TASK:
The exercise asks for every line of the data to be reproduced exactly.

Start of SOURCE DATA

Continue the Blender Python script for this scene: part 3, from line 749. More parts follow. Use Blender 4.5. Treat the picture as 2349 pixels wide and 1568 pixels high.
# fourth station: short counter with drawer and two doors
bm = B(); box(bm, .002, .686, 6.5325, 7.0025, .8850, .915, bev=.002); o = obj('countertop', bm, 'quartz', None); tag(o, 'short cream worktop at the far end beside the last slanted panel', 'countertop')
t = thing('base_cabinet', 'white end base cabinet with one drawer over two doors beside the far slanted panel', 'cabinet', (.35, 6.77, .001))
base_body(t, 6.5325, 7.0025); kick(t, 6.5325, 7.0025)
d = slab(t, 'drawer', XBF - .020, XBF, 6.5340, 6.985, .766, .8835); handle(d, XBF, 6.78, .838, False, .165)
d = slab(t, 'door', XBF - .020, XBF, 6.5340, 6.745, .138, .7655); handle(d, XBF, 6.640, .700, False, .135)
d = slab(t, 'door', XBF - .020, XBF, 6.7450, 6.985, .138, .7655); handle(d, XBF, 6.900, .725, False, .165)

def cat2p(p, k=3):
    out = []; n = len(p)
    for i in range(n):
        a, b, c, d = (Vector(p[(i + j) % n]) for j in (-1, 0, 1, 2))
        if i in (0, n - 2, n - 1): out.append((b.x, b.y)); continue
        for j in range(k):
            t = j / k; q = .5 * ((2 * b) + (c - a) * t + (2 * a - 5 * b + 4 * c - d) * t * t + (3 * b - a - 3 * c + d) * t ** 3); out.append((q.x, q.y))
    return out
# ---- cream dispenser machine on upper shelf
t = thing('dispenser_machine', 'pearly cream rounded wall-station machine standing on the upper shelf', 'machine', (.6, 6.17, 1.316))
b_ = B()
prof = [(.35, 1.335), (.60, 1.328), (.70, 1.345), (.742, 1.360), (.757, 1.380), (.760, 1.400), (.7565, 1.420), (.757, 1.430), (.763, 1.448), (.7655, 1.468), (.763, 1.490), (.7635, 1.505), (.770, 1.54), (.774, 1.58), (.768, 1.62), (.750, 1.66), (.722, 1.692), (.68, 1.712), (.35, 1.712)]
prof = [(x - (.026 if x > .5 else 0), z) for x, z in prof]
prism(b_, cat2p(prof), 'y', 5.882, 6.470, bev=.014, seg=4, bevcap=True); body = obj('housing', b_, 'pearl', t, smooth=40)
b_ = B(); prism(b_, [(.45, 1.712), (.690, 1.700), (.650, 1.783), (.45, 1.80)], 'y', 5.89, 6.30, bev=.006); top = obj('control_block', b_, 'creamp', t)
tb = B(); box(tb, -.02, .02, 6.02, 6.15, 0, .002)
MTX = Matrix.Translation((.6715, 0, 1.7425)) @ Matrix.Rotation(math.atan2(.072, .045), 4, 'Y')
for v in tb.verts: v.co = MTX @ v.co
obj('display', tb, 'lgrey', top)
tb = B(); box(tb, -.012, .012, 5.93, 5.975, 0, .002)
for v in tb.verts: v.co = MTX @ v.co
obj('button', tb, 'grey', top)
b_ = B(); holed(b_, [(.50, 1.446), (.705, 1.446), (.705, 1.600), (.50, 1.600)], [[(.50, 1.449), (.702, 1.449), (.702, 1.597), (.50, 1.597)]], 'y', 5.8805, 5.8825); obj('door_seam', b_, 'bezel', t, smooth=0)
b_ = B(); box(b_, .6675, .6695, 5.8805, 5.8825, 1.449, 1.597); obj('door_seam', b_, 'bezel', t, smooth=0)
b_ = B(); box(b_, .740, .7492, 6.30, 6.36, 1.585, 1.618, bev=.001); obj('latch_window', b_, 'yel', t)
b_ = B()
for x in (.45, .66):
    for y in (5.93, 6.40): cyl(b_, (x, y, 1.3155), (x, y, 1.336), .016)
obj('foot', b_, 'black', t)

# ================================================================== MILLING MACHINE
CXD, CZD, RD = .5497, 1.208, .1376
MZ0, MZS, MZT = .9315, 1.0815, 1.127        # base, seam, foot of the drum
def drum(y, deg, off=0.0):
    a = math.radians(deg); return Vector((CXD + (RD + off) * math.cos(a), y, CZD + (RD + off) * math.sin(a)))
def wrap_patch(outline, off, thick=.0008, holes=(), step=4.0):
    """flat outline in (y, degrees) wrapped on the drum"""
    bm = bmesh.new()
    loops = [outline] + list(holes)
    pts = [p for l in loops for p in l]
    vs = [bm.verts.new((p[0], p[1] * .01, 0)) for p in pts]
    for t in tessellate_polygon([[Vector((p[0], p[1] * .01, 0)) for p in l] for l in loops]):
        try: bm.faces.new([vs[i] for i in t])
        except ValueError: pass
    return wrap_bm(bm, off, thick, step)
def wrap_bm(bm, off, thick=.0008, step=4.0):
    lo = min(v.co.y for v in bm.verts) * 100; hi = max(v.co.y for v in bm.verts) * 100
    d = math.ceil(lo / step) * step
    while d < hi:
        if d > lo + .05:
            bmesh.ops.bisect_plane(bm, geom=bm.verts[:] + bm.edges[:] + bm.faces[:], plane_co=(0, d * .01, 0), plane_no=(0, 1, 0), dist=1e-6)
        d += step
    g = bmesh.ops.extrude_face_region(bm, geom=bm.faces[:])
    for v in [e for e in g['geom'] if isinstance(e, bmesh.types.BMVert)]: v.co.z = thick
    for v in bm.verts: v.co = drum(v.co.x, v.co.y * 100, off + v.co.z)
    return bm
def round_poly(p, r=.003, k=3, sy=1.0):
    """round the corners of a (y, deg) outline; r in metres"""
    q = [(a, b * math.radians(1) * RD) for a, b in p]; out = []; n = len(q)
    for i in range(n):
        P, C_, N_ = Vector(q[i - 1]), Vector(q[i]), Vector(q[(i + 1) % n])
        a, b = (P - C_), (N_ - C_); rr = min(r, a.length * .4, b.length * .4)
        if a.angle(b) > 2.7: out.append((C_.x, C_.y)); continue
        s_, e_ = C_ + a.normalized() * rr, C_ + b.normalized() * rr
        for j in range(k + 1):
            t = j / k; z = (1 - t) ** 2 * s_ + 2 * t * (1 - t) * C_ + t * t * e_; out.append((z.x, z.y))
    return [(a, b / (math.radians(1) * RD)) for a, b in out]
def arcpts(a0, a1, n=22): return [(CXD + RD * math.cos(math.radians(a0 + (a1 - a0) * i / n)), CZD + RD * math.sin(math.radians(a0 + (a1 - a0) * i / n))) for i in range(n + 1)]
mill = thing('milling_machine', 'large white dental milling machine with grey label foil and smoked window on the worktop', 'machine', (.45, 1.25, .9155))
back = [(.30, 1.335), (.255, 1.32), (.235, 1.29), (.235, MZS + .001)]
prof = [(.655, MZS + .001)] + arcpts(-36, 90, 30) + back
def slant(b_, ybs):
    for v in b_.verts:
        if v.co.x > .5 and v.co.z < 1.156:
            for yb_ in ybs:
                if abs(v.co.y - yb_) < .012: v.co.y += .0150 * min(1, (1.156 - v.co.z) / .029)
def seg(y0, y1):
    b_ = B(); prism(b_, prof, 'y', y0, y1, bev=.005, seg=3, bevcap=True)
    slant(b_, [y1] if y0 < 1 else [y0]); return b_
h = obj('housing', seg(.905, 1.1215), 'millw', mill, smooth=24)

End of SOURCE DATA

RESPONSE:
Continue the Blender Python script for this scene: part 3, from line 749. More parts follow. Use Blender 4.5. Treat the picture as 2349 pixels wide and 1568 pixels high.
# fourth station: short counter with drawer and two doors
bm = B(); box(bm, .002, .686, 6.5325, 7.0025, .8850, .915, bev=.002); o = obj('countertop', bm, 'quartz', None); tag(o, 'short cream worktop at the far end beside the last slanted panel', 'countertop')
t = thing('base_cabinet', 'white end base cabinet with one drawer over two doors beside the far slanted panel', 'cabinet', (.35, 6.77, .001))
base_body(t, 6.5325, 7.0025); kick(t, 6.5325, 7.0025)
d = slab(t, 'drawer', XBF - .020, XBF, 6.5340, 6.985, .766, .8835); handle(d, XBF, 6.78, .838, False, .165)
d = slab(t, 'door', XBF - .020, XBF, 6.5340, 6.745, .138, .7655); handle(d, XBF, 6.640, .700, False, .135)
d = slab(t, 'door', XBF - .020, XBF, 6.7450, 6.985, .138, .7655); handle(d, XBF, 6.900, .725, False, .165)

def cat2p(p, k=3):
    out = []; n = len(p)
    for i in range(n):
        a, b, c, d = (Vector(p[(i + j) % n]) for j in (-1, 0, 1, 2))
        if i in (0, n - 2, n - 1): out.append((b.x, b.y)); continue
        for j in range(k):
            t = j / k; q = .5 * ((2 * b) + (c - a) * t + (2 * a - 5 * b + 4 * c - d) * t * t + (3 * b - a - 3 * c + d) * t ** 3); out.append((q.x, q.y))
    return out
# ---- cream dispenser machine on upper shelf
t = thing('dispenser_machine', 'pearly cream rounded wall-station machine standing on the upper shelf', 'machine', (.6, 6.17, 1.316))
b_ = B()
prof = [(.35, 1.335), (.60, 1.328), (.70, 1.345), (.742, 1.360), (.757, 1.380), (.760, 1.400), (.7565, 1.420), (.757, 1.430), (.763, 1.448), (.7655, 1.468), (.763, 1.490), (.7635, 1.505), (.770, 1.54), (.774, 1.58), (.768, 1.62), (.750, 1.66), (.722, 1.692), (.68, 1.712), (.35, 1.712)]
prof = [(x - (.026 if x > .5 else 0), z) for x, z in prof]
prism(b_, cat2p(prof), 'y', 5.882, 6.470, bev=.014, seg=4, bevcap=True); body = obj('housing', b_, 'pearl', t, smooth=40)
b_ = B(); prism(b_, [(.45, 1.712), (.690, 1.700), (.650, 1.783), (.45, 1.80)], 'y', 5.89, 6.30, bev=.006); top = obj('control_block', b_, 'creamp', t)
tb = B(); box(tb, -.02, .02, 6.02, 6.15, 0, .002)
MTX = Matrix.Translation((.6715, 0, 1.7425)) @ Matrix.Rotation(math.atan2(.072, .045), 4, 'Y')
for v in tb.verts: v.co = MTX @ v.co
obj('display', tb, 'lgrey', top)
tb = B(); box(tb, -.012, .012, 5.93, 5.975, 0, .002)
for v in tb.verts: v.co = MTX @ v.co
obj('button', tb, 'grey', top)
b_ = B(); holed(b_, [(.50, 1.446), (.705, 1.446), (.705, 1.600), (.50, 1.600)], [[(.50, 1.449), (.702, 1.449), (.702, 1.597), (.50, 1.597)]], 'y', 5.8805, 5.8825); obj('door_seam', b_, 'bezel', t, smooth=0)
b_ = B(); box(b_, .6675, .6695, 5.8805, 5.8825, 1.449, 1.597); obj('door_seam', b_, 'bezel', t, smooth=0)
b_ = B(); box(b_, .740, .7492, 6.30, 6.36, 1.585, 1.618, bev=.001); obj('latch_window', b_, 'yel', t)
b_ = B()
for x in (.45, .66):
    for y in (5.93, 6.40): cyl(b_, (x, y, 1.3155), (x, y, 1.336), .016)
obj('foot', b_, 'black', t)

# ================================================================== MILLING MACHINE
CXD, CZD, RD = .5497, 1.208, .1376
MZ0, MZS, MZT = .9315, 1.0815, 1.127        # base, seam, foot of the drum
def drum(y, deg, off=0.0):
    a = math.radians(deg); return Vector((CXD + (RD + off) * math.cos(a), y, CZD + (RD + off) * math.sin(a)))
def wrap_patch(outline, off, thick=.0008, holes=(), step=4.0):
    """flat outline in (y, degrees) wrapped on the drum"""
    bm = bmesh.new()
    loops = [outline] + list(holes)
    pts = [p for l in loops for p in l]
    vs = [bm.verts.new((p[0], p[1] * .01, 0)) for p in pts]
    for t in tessellate_polygon([[Vector((p[0], p[1] * .01, 0)) for p in l] for l in loops]):
        try: bm.faces.new([vs[i] for i in t])
        except ValueError: pass
    return wrap_bm(bm, off, thick, step)
def wrap_bm(bm, off, thick=.0008, step=4.0):
    lo = min(v.co.y for v in bm.verts) * 100; hi = max(v.co.y for v in bm.verts) * 100
    d = math.ceil(lo / step) * step
    while d < hi:
        if d > lo + .05:
            bmesh.ops.bisect_plane(bm, geom=bm.verts[:] + bm.edges[:] + bm.faces[:], plane_co=(0, d * .01, 0), plane_no=(0, 1, 0), dist=1e-6)
        d += step
    g = bmesh.ops.extrude_face_region(bm, geom=bm.faces[:])
    for v in [e for e in g['geom'] if isinstance(e, bmesh.types.BMVert)]: v.co.z = thick
    for v in bm.verts: v.co = drum(v.co.x, v.co.y * 100, off + v.co.z)
    return bm
def round_poly(p, r=.003, k=3, sy=1.0):
    """round the corners of a (y, deg) outline; r in metres"""
    q = [(a, b * math.radians(1) * RD) for a, b in p]; out = []; n = len(q)
    for i in range(n):
        P, C_, N_ = Vector(q[i - 1]), Vector(q[i]), Vector(q[(i + 1) % n])
        a, b = (P - C_), (N_ - C_); rr = min(r, a.length * .4, b.length * .4)
        if a.angle(b) > 2.7: out.append((C_.x, C_.y)); continue
        s_, e_ = C_ + a.normalized() * rr, C_ + b.normalized() * rr
        for j in range(k + 1):
            t = j / k; z = (1 - t) ** 2 * s_ + 2 * t * (1 - t) * C_ + t * t * e_; out.append((z.x, z.y))
    return [(a, b / (math.radians(1) * RD)) for a, b in out]
def arcpts(a0, a1, n=22): return [(CXD + RD * math.cos(math.radians(a0 + (a1 - a0) * i / n)), CZD + RD * math.sin(math.radians(a0 + (a1 - a0) * i / n))) for i in range(n + 1)]
mill = thing('milling_machine', 'large white dental milling machine with grey label foil and smoked window on the worktop', 'machine', (.45, 1.25, .9155))
back = [(.30, 1.335), (.255, 1.32), (.235, 1.29), (.235, MZS + .001)]
prof = [(.655, MZS + .001)] + arcpts(-36, 90, 30) + back
def slant(b_, ybs):
    for v in b_.verts:
        if v.co.x > .5 and v.co.z < 1.156:
            for yb_ in ybs:
                if abs(v.co.y - yb_) < .012: v.co.y += .0150 * min(1, (1.156 - v.co.z) / .029)
def seg(y0, y1):
    b_ = B(); prism(b_, prof, 'y', y0, y1, bev=.005, seg=3, bevcap=True)
    slant(b_, [y1] if y0 < 1 else [y0]); return b_
h = obj('housing', seg(.905, 1.1215), 'millw', mill, smooth=24)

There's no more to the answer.